As much as I admire the motivations behind westerners' attempts to highlight a serious issue, one must realise that comparing living on $28/week in the city of Washington DC, USA and Port au Prince, Haiti like comparing oranges and coconuts. Not the same fruit group and thus not the same effects.

In Naira, Nigerian currency, $28 is about N4200 or theareabouts. I am really no longer sure what things cost in a city like Lagos but I think that someone who makes almost N5000 a month can possibly survive well. Not magnificently, but well.
Also, using DC as a template for the experiment is useless because the resources the city have to offer is not the same as the resources that Port Au Prince has to offer.

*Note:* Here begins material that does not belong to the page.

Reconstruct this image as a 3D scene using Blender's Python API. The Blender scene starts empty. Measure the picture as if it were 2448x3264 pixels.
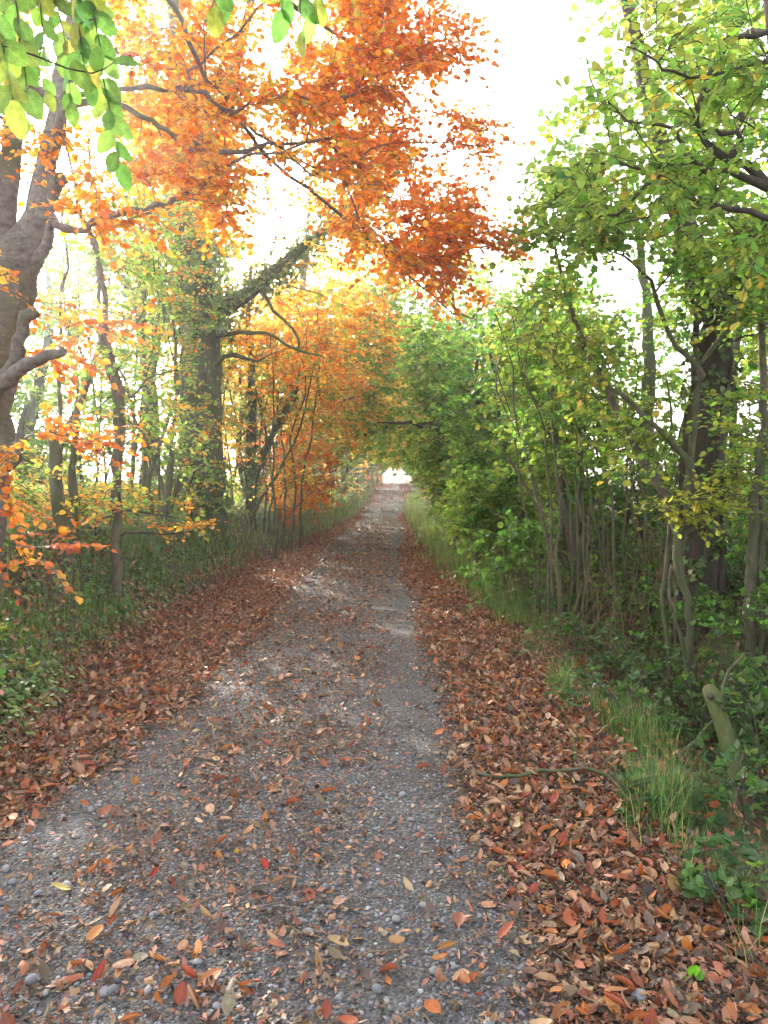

Plus, the experiment was for only one week. If the participants had been asked to move out of their apartments and indeed live off $28/week, then I might have been a bit impressed. But not spending money for a week and going home to sleep in a comfortable apartment with a plasma flat screen is not what the devastated citizens of Haiti are experiencing.

I have lived off less than $28 for an extended period with no idea where sustenance would come from. So for me, the challenge was not a challenge because it was once my life.

Still, it brought whispers of sympathy from the audience that I was consisted of, as my friend explained what he had to do for a week. I just blinked.

But it does pose a question, how much is the least you have had to survive on?

1 comment:

Azuka said...

You couldn't have said it better.

I've survived on about $10 for close to a month. Cheap $3 bag of rice, some left over oil, two $1 cans of tomatoes, and four packs of ramen for $5.